Availability breeds addiction, and addiction is first of all habit. Thompson has no doubt about this:

The burgeoning sophistication of consumer electronics has given birth to new obsessions and addictions that would have been unthinkable a decade ago. One way or another, everybody in the Western world has to confront the quickening of desire.

As for well-meaning proposals about the legalisation of drugs, forget it. There is now such a cornucopia easily available — by internet purchase, for instance — and the drug-chemists cook up new varieties so quickly, easily and profitably, that arguments about legalisation are out-of-date.
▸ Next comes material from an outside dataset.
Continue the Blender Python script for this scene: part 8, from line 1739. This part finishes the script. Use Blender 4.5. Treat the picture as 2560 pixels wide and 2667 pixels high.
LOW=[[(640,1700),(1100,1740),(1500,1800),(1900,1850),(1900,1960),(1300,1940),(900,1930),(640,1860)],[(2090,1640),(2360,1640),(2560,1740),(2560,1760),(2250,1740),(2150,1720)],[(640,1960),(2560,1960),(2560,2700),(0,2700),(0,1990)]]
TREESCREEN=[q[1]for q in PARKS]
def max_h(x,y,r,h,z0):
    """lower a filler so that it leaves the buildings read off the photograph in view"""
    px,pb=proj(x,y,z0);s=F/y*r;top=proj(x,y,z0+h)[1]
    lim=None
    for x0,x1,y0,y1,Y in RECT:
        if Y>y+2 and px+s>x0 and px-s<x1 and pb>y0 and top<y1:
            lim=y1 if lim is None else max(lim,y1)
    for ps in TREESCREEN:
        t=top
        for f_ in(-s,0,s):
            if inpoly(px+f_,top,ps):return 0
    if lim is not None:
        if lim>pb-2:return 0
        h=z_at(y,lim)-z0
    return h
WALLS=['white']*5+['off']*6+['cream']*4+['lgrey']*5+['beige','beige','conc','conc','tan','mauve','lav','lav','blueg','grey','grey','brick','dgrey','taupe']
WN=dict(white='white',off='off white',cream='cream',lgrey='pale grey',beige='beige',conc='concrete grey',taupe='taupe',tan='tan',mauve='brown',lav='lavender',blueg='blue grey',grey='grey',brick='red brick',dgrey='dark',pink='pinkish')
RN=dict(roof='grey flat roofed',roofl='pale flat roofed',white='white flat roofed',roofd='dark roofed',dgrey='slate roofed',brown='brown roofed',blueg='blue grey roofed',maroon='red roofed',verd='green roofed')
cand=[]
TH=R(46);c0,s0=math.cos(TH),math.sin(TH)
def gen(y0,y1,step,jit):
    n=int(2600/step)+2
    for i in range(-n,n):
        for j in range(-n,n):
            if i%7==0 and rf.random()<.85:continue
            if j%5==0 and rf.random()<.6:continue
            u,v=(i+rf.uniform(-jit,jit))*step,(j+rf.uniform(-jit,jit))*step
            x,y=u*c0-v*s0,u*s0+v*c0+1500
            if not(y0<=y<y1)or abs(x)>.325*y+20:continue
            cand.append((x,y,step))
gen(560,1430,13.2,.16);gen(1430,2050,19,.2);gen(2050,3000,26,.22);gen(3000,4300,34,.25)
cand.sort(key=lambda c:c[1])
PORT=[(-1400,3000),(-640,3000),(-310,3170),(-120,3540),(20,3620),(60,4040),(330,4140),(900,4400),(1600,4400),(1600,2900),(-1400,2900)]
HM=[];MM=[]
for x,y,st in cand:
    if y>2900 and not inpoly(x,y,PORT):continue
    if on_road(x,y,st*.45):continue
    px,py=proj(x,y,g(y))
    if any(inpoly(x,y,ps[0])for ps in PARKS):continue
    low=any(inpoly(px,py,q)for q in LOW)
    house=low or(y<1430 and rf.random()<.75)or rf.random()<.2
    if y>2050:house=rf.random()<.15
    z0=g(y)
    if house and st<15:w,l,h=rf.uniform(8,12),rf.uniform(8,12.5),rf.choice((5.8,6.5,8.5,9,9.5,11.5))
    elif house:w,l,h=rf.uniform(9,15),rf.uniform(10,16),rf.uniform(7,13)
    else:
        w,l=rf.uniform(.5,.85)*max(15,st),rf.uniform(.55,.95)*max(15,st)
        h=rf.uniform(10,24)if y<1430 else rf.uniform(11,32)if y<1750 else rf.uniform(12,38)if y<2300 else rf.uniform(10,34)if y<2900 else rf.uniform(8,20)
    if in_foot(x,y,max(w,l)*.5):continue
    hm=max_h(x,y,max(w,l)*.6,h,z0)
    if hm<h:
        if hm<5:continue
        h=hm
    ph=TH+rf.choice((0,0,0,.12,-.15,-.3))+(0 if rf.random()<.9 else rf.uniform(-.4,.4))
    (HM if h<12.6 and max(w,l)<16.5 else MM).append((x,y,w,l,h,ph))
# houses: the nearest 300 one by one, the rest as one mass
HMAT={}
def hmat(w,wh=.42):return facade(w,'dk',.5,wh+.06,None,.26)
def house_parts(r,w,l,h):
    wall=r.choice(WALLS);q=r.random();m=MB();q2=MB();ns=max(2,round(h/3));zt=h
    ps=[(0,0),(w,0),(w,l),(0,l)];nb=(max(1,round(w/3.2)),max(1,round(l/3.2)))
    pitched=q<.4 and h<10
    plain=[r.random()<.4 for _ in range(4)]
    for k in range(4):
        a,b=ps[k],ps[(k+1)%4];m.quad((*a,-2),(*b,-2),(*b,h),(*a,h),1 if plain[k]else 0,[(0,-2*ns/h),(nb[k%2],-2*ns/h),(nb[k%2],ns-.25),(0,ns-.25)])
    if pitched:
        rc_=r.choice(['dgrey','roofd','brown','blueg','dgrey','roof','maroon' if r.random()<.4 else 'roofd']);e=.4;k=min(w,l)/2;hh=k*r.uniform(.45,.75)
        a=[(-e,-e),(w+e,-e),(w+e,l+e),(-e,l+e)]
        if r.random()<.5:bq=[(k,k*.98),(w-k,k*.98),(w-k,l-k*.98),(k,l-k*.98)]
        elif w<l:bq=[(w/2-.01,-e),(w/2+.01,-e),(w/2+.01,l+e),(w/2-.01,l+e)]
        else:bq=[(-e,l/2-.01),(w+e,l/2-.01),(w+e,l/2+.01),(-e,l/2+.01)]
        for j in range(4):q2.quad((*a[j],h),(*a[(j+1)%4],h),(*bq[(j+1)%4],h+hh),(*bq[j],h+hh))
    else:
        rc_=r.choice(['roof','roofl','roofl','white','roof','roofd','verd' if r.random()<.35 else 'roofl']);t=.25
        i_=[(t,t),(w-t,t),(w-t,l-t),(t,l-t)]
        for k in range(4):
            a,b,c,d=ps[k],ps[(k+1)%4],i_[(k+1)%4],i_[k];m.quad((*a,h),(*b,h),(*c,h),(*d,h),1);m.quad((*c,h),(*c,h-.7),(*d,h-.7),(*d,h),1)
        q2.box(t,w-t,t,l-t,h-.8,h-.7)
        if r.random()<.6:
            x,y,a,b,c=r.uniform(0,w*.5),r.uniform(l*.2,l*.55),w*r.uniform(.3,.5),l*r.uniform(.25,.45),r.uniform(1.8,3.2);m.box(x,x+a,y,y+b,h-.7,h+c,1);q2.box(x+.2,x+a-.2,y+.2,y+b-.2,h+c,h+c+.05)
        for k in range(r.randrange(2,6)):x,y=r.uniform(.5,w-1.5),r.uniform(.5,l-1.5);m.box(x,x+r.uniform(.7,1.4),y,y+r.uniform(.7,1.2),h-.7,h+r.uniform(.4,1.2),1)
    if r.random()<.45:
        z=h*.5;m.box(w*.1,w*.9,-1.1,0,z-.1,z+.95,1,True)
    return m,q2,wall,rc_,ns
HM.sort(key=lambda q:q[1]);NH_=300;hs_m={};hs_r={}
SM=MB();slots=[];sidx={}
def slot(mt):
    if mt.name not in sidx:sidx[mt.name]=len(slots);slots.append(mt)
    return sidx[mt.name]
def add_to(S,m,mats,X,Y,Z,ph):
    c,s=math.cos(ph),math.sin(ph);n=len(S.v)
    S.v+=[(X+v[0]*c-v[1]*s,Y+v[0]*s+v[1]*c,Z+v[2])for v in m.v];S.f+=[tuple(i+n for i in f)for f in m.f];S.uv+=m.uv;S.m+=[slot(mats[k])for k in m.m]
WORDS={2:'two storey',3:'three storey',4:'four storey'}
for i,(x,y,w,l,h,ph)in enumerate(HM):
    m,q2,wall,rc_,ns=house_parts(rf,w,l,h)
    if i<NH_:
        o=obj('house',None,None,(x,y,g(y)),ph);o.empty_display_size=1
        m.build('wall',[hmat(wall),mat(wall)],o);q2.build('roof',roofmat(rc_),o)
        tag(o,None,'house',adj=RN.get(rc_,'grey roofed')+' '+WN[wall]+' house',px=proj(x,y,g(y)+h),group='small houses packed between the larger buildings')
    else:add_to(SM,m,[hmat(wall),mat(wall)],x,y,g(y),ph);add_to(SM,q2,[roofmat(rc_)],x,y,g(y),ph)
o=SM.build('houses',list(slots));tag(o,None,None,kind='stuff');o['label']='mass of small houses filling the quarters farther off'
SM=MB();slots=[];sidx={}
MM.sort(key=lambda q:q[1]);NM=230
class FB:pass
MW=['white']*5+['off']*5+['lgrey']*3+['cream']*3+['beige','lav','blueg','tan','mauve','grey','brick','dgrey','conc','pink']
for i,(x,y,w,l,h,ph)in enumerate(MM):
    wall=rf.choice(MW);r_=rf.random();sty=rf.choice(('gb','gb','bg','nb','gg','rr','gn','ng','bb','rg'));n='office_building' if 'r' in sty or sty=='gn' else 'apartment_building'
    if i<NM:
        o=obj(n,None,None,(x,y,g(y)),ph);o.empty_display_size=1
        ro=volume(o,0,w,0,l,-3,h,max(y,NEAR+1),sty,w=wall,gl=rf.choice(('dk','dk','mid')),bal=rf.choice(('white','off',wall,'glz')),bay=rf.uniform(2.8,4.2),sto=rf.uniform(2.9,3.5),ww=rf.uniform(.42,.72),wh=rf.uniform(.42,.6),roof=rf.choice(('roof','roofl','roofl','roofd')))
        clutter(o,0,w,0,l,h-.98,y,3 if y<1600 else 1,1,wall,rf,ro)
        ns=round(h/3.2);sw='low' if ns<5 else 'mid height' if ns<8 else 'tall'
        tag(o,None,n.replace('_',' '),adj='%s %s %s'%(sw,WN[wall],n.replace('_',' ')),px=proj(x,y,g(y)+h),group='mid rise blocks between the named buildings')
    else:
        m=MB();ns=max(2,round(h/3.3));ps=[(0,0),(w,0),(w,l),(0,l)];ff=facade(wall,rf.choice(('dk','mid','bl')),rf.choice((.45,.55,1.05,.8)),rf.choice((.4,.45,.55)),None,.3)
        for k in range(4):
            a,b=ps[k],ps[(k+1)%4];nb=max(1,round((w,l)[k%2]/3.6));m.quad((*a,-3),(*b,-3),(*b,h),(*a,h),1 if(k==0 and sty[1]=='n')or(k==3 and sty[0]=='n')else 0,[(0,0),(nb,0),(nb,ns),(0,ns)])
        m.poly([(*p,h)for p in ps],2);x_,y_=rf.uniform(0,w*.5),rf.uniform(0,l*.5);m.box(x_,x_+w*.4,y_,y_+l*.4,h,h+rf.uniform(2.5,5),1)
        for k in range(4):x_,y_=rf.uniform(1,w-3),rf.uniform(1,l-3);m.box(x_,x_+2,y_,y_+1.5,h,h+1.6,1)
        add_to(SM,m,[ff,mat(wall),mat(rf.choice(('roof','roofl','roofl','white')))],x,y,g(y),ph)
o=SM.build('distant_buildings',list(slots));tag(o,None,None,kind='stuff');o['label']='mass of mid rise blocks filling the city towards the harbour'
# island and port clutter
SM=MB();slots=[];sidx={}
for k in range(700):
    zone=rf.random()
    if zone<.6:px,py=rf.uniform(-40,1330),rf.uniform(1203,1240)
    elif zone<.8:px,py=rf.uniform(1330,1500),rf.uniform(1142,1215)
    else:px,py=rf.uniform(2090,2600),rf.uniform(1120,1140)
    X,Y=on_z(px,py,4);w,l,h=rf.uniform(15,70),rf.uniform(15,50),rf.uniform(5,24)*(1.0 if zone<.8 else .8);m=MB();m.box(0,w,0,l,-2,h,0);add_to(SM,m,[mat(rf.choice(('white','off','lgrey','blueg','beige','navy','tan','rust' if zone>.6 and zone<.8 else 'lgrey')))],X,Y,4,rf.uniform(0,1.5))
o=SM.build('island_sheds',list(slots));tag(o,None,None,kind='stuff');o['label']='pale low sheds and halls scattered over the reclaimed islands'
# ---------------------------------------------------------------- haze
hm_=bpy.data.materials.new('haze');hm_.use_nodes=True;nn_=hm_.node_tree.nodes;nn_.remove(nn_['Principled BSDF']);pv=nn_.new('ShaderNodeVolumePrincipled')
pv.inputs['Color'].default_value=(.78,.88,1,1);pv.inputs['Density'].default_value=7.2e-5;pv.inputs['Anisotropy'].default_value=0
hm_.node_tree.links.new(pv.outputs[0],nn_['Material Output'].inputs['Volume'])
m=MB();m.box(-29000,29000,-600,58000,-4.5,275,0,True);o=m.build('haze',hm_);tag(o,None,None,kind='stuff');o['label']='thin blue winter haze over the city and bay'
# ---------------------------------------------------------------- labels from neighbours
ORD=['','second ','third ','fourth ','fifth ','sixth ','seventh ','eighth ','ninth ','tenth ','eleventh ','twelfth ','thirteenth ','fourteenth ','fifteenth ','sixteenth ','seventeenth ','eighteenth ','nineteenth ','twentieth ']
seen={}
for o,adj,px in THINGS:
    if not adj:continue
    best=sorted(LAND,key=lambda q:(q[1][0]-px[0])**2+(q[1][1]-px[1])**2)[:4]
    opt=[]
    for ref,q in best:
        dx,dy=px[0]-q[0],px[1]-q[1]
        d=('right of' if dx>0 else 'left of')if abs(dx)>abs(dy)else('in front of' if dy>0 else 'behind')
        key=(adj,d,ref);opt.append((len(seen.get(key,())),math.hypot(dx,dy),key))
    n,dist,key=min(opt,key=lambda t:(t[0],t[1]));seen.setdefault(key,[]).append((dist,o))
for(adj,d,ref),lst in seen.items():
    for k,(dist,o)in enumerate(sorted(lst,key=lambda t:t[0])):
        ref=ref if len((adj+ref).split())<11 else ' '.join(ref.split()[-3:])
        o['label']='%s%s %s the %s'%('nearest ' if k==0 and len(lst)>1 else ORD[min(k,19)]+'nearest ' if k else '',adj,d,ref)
What is the consequence of what Thompson calls the invasion of our lives by addiction? One very evident result is the rejection of other people in favour of things. Feeding your habit is more important than feeding your family. Spending time with your computer is more rewarding than time with your children. This is frightening, and it is also seemingly common.

Yet one shouldn’t exaggerate, and Thompson, while not averse to making our flesh creep, has the good sense not to. Addicts do recover, and he offers several examples of people known to him who seemed to be hell-bent on self-destruction but changed course and returned to a healthy, useful and happy life. For many, addiction is a youthful phase which they grow out of — though Thompson remarks that one can’t tell what effect heavy drug use may be found to have in later life on the brain of even those who have put their addiction behind them

As to the cause, one may as well leave the last word to that most literary of drunks, or most alcoholic of novelists, Malcolm Lowry. He thought the chief cause of alcoholism was dissatisfaction with the world ‘as sold to you’. ‘If it wasn’t that,’ he added, ‘it would be greed. And, by God it is greed.’ Greed for experience, greed for the promised reward — which in the end will prove to be a cheat.